THE LAVENDER HILL MOB logra, en todo momento, un sentido de la progresión dramática en un tono ligero, pero en el que no dejan de introducirse ingeniosas piruetas de guion, que Crichton resuelve con admirable precisión. Entre ellos, que duda cabe, el más célebre, ya que en sí mismo supone un fragmento absolutamente magistral, lo supone el descrito en la Torre Eiffel, donde Holland y Pendlebury tendrán que descender a toda velocidad por las laberínticas escaleras del mastodóntico monumento, si quieren atrapar a las estudiantes inglesas que han comprado seis torres, sin saber que se trata de tres de las fundidas en oro puro. Con un sentido cinematográfico revestido de autenticidad, y un montaje arriesgado, ayudado por la pericia de los dos intérpretes, ambos modificarán el vértigo que sienten, por una sensación de felicidad compartida, que extenderán por unos instantes, cuando lleguen a tierra firme. Pero no serán estos las únicas set pièces memorables de la película. Destacaremos las desesperantes peticiones de las autoridades francesas, empeñados en que la pareja no llegue a tiempo de tribular el barco en que las niñas inglesas regresan a su país, y que concluirán con el esparcimiento del dinero a dichos agentes -que Crichton mantendrá en un segundo término del encuadre, como continuidad narrativa a la acción-. O, como no podría ser de otra manera, el brillantísimo fragmento descrito en el interior de una exposición organizada por la policía, en donde nuestros protagonistas y sus agentes se confundirán entre la muchedumbre, y también entre escenografías y figuras ligadas a la representación del mundo de la delincuencia, en la que de nuevo estará presente ese sentido físico del cine de Crichton. El episodio, se prolongará en una divertida persecución, dominada por el nonsense, que culminará con la detención de Pendlebury, y la culminación de ese extenso relato de Holland, que huirá confundido entre la muchedumbre londinense, en un instante revestido de insólita y cotidiana elegancia.
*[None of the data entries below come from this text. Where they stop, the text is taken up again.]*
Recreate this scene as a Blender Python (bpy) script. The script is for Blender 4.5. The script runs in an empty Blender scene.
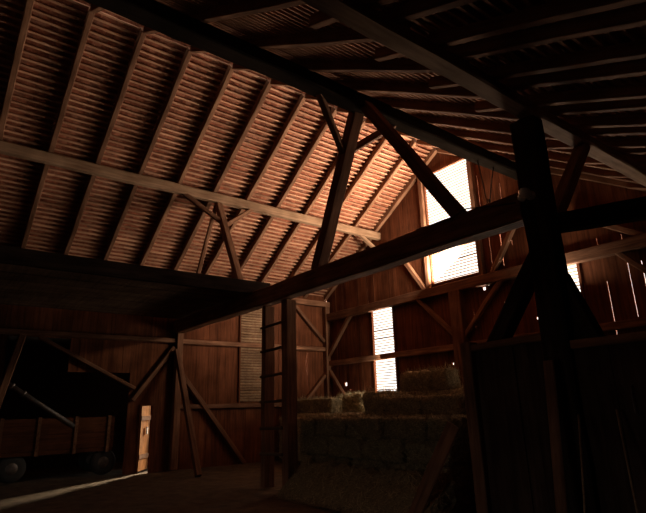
import bpy, math, random
from mathutils import Vector, Matrix, noise
random.seed(7)
S = bpy.context.scene
COL = S.collection
Rn = random.random
def U(a, b): return a + (b - a) * Rn()

# ------------------------------------------------------------------ materials
def new_mat(name):
    m = bpy.data.materials.new(name); m.use_nodes = True
    nt = m.node_tree
    b = nt.nodes['Principled BSDF']
    return m, nt, b
def mixc(nt, a, b, fac, mode='MIX'):
    n = nt.nodes.new('ShaderNodeMix'); n.data_type = 'RGBA'; n.blend_type = mode
    for sock, v in ((n.inputs[6], a), (n.inputs[7], b), (n.inputs[0], fac)):
        if hasattr(v, 'links') or isinstance(v, bpy.types.NodeSocket): nt.links.new(v, sock)
        elif isinstance(v, (int, float)): sock.default_value = v
        else: sock.default_value = (*v, 1)
    return n.outputs[2]
def ramp(nt, src, stops):
    r = nt.nodes.new('ShaderNodeValToRGB'); nt.links.new(src, r.inputs[0])
    e = r.color_ramp.elements
    while len(e) < len(stops): e.new(0.5)
    for k, (p, c) in enumerate(stops):
        e[k].position = p; e[k].color = (*c, 1) if len(c) == 3 else c
    return r.outputs[0]
def noise_n(nt, scale, stretch=(1, 1, 1), detail=4, rough=.6):
    tc = nt.nodes.new('ShaderNodeTexCoord'); mp = nt.nodes.new('ShaderNodeMapping')
    mp.inputs['Scale'].default_value = stretch
    nt.links.new(tc.outputs['Object'], mp.inputs[0])
    n = nt.nodes.new('ShaderNodeTexNoise'); n.inputs['Scale'].default_value = scale
    n.inputs['Detail'].default_value = detail; n.inputs['Roughness'].default_value = rough
    nt.links.new(mp.outputs[0], n.inputs['Vector'])
    return n.outputs[0]
def bump(nt, b, h, strength=.3, dist=.01):
    n = nt.nodes.new('ShaderNodeBump'); n.inputs['Strength'].default_value = strength
    n.inputs['Distance'].default_value = dist
    nt.links.new(h, n.inputs['Height']); nt.links.new(n.outputs[0], b.inputs['Normal'])
def wood(name, dark, light, stretch, island=False, rough=.85, spec=.06):
    m, nt, b = new_mat(name)
    g = noise_n(nt, 1.0, stretch, 5, .65)
    base = ramp(nt, g, [(.3, dark), (.7, light)])
    blot = noise_n(nt, 1.3, (1, 1, 1), 3, .5)
    base = mixc(nt, base, ramp(nt, blot, [(.35, (.62, .6, .58)), (.65, (1, 1, 1))]), 1.0, 'MULTIPLY')
    if island:
        geo = nt.nodes.new('ShaderNodeNewGeometry'); rnd = geo.outputs['Random Per Island']
    else:
        oi = nt.nodes.new('ShaderNodeObjectInfo'); rnd = oi.outputs['Random']
    base = mixc(nt, base, ramp(nt, rnd, [(0, (.7, .68, .68)), (1, (1.1, 1.1, 1.08))]), 1.0, 'MULTIPLY')
    nt.links.new(base, b.inputs['Base Color'])
    b.inputs['Roughness'].default_value = rough
    b.inputs['Specular IOR Level'].default_value = spec
    bump(nt, b, g, .35, .012)
    return m
M = {}
M['timber'] = wood('timber_wood', (.125, .056, .031), (.32, .16, .092), (1.2, 16, 16))
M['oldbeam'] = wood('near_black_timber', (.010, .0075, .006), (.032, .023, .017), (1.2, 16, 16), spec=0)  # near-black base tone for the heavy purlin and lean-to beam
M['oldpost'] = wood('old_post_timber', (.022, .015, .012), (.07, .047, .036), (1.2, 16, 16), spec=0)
M['plank_v'] = wood('upright_plank', (.04, .022, .016), (.10, .058, .042), (14, 14, 1.0), True)
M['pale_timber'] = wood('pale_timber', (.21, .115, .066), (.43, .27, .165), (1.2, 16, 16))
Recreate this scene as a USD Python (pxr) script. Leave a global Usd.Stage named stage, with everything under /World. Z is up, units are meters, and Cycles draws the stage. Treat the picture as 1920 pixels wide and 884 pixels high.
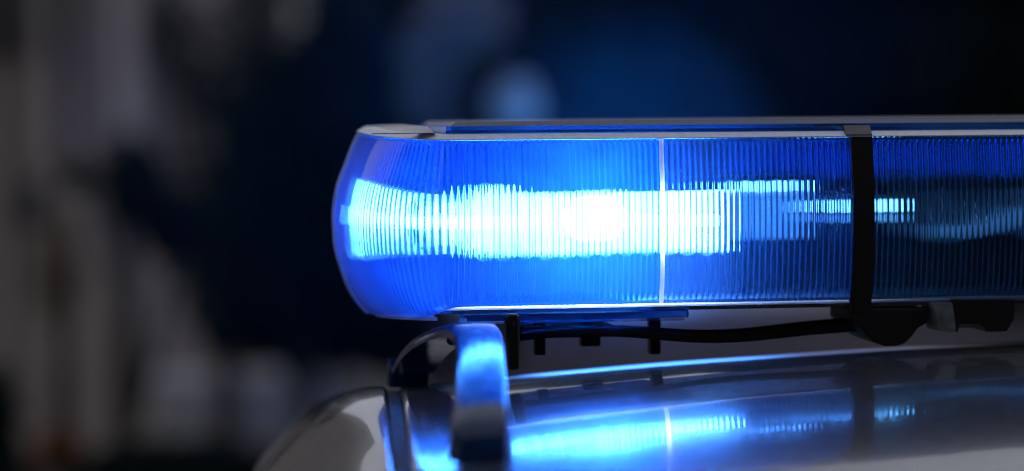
import math, random
import numpy as np, trimesh, manifold3d as m3
from shapely.geometry import Polygon, LineString
import usdkit, meshkit
from pxr import Usd, UsdGeom, UsdLux, UsdShade, Gf, Sdf

random.seed(7)
rng = np.random.default_rng(11)
stage = Usd.Stage.CreateInMemory()
UsdGeom.SetStageUpAxis(stage, 'Z'); UsdGeom.SetStageMetersPerUnit(stage, 1.0)
UsdGeom.Xform.Define(stage, '/World'); UsdGeom.Scope.Define(stage, '/World/Looks')

# ------------------------------------------------------------------ camera, sky, sun, exposure
Z0 = 1.70                       # height of the middle of the light bar
DIST, YAW, ELEV, ROLL = 1.3, math.radians(8), math.radians(3), math.radians(-0.4)
MM = 0.0003                     # metres per pixel of the 1920-wide photograph at the bar's front
EXPOSURE = 0.4
TGT = np.array([0, 0, Z0])
CAM = TGT + DIST * np.array([-math.sin(YAW) * math.cos(ELEV), -math.cos(YAW) * math.cos(ELEV), math.sin(ELEV)])
FW = (TGT - CAM) / DIST
RT = np.cross(FW, [0, 0, 1.0]); RT /= np.linalg.norm(RT); UP = np.cross(RT, FW)
RT, UP = RT * math.cos(ROLL) + UP * math.sin(ROLL), -RT * math.sin(ROLL) + UP * math.cos(ROLL)
FPX = DIST / MM


def P(px, py, y):
    """The point of the plane at depth y that the photograph shows at (px, py)."""
    d = FW + RT * (px - 960) / FPX - UP * (py - 442) / FPX
    return CAM + d * (y - CAM[1]) / d[1]


cam = UsdGeom.Camera.Define(stage, '/World/camera')
cam.AddTransformOp().Set(Gf.Matrix4d(*RT, 0, *UP, 0, *(-FW), 0, *CAM, 1))
cam.CreateHorizontalApertureAttr(36.0)
cam.CreateFocalLengthAttr(36.0 * DIST / (1920 * MM))
cam.CreateFStopAttr(2.6)
cam.CreateFocusDistanceAttr(DIST + 0.005)
cam.CreateClippingRangeAttr(Gf.Vec2f(0.02, 5000))
cam.CreateExposureAttr(EXPOSURE)

SUN_AZ, SUN_EL = math.radians(-125), math.radians(38)     # direction towards the sun: atan2(x, y), elevation
usdkit.material(stage, '/World/Looks/sky_look', {
    's': ('sky_texture', {'sky_type': 'single_scattering', 'sun_disc': False, 'sun_elevation': SUN_EL, 'sun_rotation': SUN_AZ, 'aerosol_density': 3.0}),
    'tc': ('texture_coordinate', {}),
    'n': ('noise_texture', {'scale': 2.2, 'detail': 5.0, 'roughness': 0.55}),
    'r': ('rgb_ramp', {'ramp': [(0.3, (4.2, 4.3, 5.0)), (0.7, (7.2, 7.3, 8.0))]}),
    'm': ('mix', {'fac': 0.88}),
    'b': ('background_shader', {'strength': 0.068})},
    [('tc.generated', 'n.vector'), ('n.fac', 'r.fac'), ('s.color', 'm.color1'), ('r.color', 'm.color2'), ('m.color', 'b.color')], surface='b.background')
dome = UsdLux.DomeLight.Define(stage, '/World/sky')
UsdShade.MaterialBindingAPI.Apply(dome.GetPrim()).Bind(UsdShade.Material.Get(stage, '/World/Looks/sky_look'))
dome.GetPrim().SetCustomDataByKey('kind', 'structure')
sun = UsdLux.DistantLight.Define(stage, '/World/sun')
sun.CreateIntensityAttr(0.08); sun.CreateAngleAttr(20.0); sun.CreateNormalizeAttr(True); sun.CreateColorAttr(Gf.Vec3f(1, 0.96, 0.9))
sd = np.array([math.sin(SUN_AZ) * math.cos(SUN_EL), math.cos(SUN_AZ) * math.cos(SUN_EL), math.sin(SUN_EL)])
sx = np.cross([0, 0, 1.0], sd); sx /= np.linalg.norm(sx); sy = np.cross(sd, sx)
sun.AddTransformOp().Set(Gf.Matrix4d(*sx, 0, *sy, 0, *sd, 0, 0, 0, 30, 1))

# ------------------------------------------------------------------ helpers
used = {}


def path_of(name, parent):
    base = parent.GetPath().pathString if parent is not None else '/World'
    k = (base, name); n = used.get(k, 0); used[k] = n + 1
    return f'{base}/{name}' + (f'_{n:03d}' if n else '')


def tag(p, label=None, cat=None, group=None, kind=None):
    for k, v in (('label', label), ('category', cat), ('group', group), ('kind', kind)):
        if v: p.SetCustomDataByKey(k, v)
    return p


def obj(name, mesh, mat, parent=None, smooth=35, **kw):
    return tag(usdkit.mesh(stage, path_of(name, parent), mesh, f'/World/Looks/{mat}', smooth=smooth).GetPrim(), **kw)


def thing(name, label, cat, group=None, loc=(0, 0, 0)):
    x = UsdGeom.Xform.Define(stage, path_of(name, None))
    return tag(x.GetPrim(), label, cat, group)


def mat(name, nodes, links=(), surface='p.BSDF'):
    usdkit.material(stage, f'/World/Looks/{name}', nodes, links, surface=surface)


def to_tm(man):
    m = man.to_mesh(); return trimesh.Trimesh(m.vert_properties[:, :3], m.tri_verts, process=False)


def rbox(lo, hi, r=0.001, seg=8):
    """Rounded box."""
    lo, hi = np.minimum(lo, hi), np.maximum(lo, hi); r = min(r, 0.49 * float((hi - lo).min()))
    s = m3.Manifold.sphere(r, seg)
    c = [s.translate([x, y, z]) for x in (lo[0] + r, hi[0] - r) for y in (lo[1] + r, hi[1] - r) for z in (lo[2] + r, hi[2] - r)]
    return to_tm(m3.Manifold.batch_hull(c))


def hull(pts_r, seg=16):
    return m3.Manifold.batch_hull([m3.Manifold.sphere(r, seg).translate(list(map(float, p))) for p, r in pts_r])


def tube(pts, r, n=12):
    v, f = _tube(pts, r, n); return trimesh.Trimesh(v, f, process=False)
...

Es indudable, que una película tan libre, tan escorada a los sentimientos más íntimos del espectador, quizá precisaba otra conclusión, que sublimara dicha tendencia. Por ello, la elegida resulta insatisfactoria. Sin embargo, no deja de poseer su coherencia, esa mirada hasta cierto punto cómplice, de alguien, que en un momento de su vida, logró subvertir su mediocridad existencial, en una rebelión, por más que esta tenga una menguada prolongación, en un sistema dominado por la convención, como el británico.